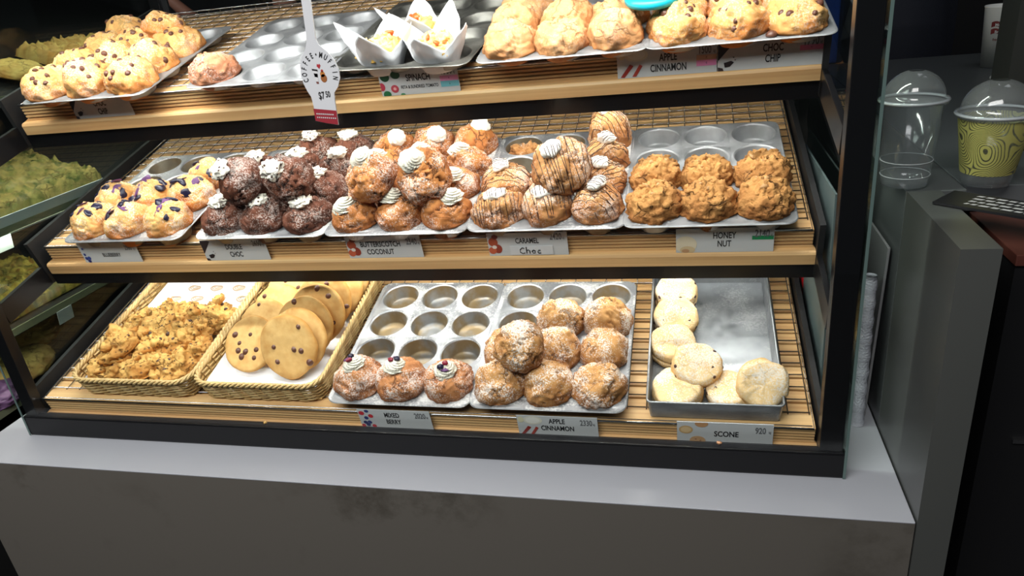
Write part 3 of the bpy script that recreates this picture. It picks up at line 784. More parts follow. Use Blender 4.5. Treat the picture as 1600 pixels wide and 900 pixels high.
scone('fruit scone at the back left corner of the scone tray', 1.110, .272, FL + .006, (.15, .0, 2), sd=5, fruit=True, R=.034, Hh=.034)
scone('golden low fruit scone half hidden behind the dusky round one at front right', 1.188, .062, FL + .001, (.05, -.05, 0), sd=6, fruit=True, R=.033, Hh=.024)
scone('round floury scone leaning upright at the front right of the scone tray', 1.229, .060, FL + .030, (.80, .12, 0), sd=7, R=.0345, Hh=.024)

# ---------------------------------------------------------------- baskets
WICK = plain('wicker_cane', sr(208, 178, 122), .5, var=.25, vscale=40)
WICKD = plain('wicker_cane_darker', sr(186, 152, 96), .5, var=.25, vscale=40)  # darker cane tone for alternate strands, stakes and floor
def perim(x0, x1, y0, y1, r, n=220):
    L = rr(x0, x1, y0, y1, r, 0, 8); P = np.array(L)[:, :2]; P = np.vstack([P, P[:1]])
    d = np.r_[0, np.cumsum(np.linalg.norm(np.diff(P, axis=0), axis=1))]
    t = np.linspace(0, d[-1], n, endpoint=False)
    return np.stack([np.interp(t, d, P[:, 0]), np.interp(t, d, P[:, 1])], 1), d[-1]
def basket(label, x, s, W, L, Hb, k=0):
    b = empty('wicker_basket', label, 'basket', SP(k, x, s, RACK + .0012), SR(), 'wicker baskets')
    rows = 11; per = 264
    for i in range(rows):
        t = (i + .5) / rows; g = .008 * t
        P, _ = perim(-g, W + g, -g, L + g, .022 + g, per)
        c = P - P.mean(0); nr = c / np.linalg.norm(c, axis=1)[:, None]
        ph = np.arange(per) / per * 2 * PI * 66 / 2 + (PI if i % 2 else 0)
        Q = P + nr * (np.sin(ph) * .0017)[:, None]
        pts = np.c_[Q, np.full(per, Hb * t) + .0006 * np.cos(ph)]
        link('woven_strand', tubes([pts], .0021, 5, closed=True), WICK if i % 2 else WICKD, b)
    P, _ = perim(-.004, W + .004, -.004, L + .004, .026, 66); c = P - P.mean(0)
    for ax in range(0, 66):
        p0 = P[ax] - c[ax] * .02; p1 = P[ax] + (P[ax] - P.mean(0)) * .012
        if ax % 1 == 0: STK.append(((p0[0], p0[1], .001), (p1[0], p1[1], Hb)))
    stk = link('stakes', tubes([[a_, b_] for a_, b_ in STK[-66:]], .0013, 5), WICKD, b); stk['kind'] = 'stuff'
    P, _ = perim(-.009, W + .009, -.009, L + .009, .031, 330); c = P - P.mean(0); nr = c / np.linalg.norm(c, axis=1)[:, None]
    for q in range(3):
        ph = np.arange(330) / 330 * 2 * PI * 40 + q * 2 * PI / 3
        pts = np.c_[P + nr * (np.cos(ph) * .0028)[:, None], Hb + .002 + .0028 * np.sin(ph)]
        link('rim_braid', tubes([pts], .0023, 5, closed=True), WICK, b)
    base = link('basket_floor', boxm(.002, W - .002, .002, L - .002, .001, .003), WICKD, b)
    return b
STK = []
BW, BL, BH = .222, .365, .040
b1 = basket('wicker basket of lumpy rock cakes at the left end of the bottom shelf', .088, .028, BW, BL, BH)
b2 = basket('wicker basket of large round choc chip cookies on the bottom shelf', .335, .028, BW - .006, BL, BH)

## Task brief
Repeat the full listing above exactly, with no pictures in the copy.

## Answer below
Write part 3 of the bpy script that recreates this picture. It picks up at line 784. More parts follow. Use Blender 4.5. Treat the picture as 1600 pixels wide and 900 pixels high.
scone('fruit scone at the back left corner of the scone tray', 1.110, .272, FL + .006, (.15, .0, 2), sd=5, fruit=True, R=.034, Hh=.034)
scone('golden low fruit scone half hidden behind the dusky round one at front right', 1.188, .062, FL + .001, (.05, -.05, 0), sd=6, fruit=True, R=.033, Hh=.024)
scone('round floury scone leaning upright at the front right of the scone tray', 1.229, .060, FL + .030, (.80, .12, 0), sd=7, R=.0345, Hh=.024)

# ---------------------------------------------------------------- baskets
WICK = plain('wicker_cane', sr(208, 178, 122), .5, var=.25, vscale=40)
WICKD = plain('wicker_cane_darker', sr(186, 152, 96), .5, var=.25, vscale=40)  # darker cane tone for alternate strands, stakes and floor
def perim(x0, x1, y0, y1, r, n=220):
    L = rr(x0, x1, y0, y1, r, 0, 8); P = np.array(L)[:, :2]; P = np.vstack([P, P[:1]])
    d = np.r_[0, np.cumsum(np.linalg.norm(np.diff(P, axis=0), axis=1))]
    t = np.linspace(0, d[-1], n, endpoint=False)
    return np.stack([np.interp(t, d, P[:, 0]), np.interp(t, d, P[:, 1])], 1), d[-1]
def basket(label, x, s, W, L, Hb, k=0):
    b = empty('wicker_basket', label, 'basket', SP(k, x, s, RACK + .0012), SR(), 'wicker baskets')
    rows = 11; per = 264
    for i in range(rows):
        t = (i + .5) / rows; g = .008 * t
        P, _ = perim(-g, W + g, -g, L + g, .022 + g, per)
        c = P - P.mean(0); nr = c / np.linalg.norm(c, axis=1)[:, None]
        ph = np.arange(per) / per * 2 * PI * 66 / 2 + (PI if i % 2 else 0)
        Q = P + nr * (np.sin(ph) * .0017)[:, None]
        pts = np.c_[Q, np.full(per, Hb * t) + .0006 * np.cos(ph)]
        link('woven_strand', tubes([pts], .0021, 5, closed=True), WICK if i % 2 else WICKD, b)
    P, _ = perim(-.004, W + .004, -.004, L + .004, .026, 66); c = P - P.mean(0)
    for ax in range(0, 66):
        p0 = P[ax] - c[ax] * .02; p1 = P[ax] + (P[ax] - P.mean(0)) * .012
        if ax % 1 == 0: STK.append(((p0[0], p0[1], .001), (p1[0], p1[1], Hb)))
    stk = link('stakes', tubes([[a_, b_] for a_, b_ in STK[-66:]], .0013, 5), WICKD, b); stk['kind'] = 'stuff'
    P, _ = perim(-.009, W + .009, -.009, L + .009, .031, 330); c = P - P.mean(0); nr = c / np.linalg.norm(c, axis=1)[:, None]
    for q in range(3):
        ph = np.arange(330) / 330 * 2 * PI * 40 + q * 2 * PI / 3
        pts = np.c_[P + nr * (np.cos(ph) * .0028)[:, None], Hb + .002 + .0028 * np.sin(ph)]
        link('rim_braid', tubes([pts], .0023, 5, closed=True), WICK, b)
    base = link('basket_floor', boxm(.002, W - .002, .002, L - .002, .001, .003), WICKD, b)
    return b
STK = []
BW, BL, BH = .222, .365, .040
b1 = basket('wicker basket of lumpy rock cakes at the left end of the bottom shelf', .088, .028, BW, BL, BH)
b2 = basket('wicker basket of large round choc chip cookies on the bottom shelf', .335, .028, BW - .006, BL, BH)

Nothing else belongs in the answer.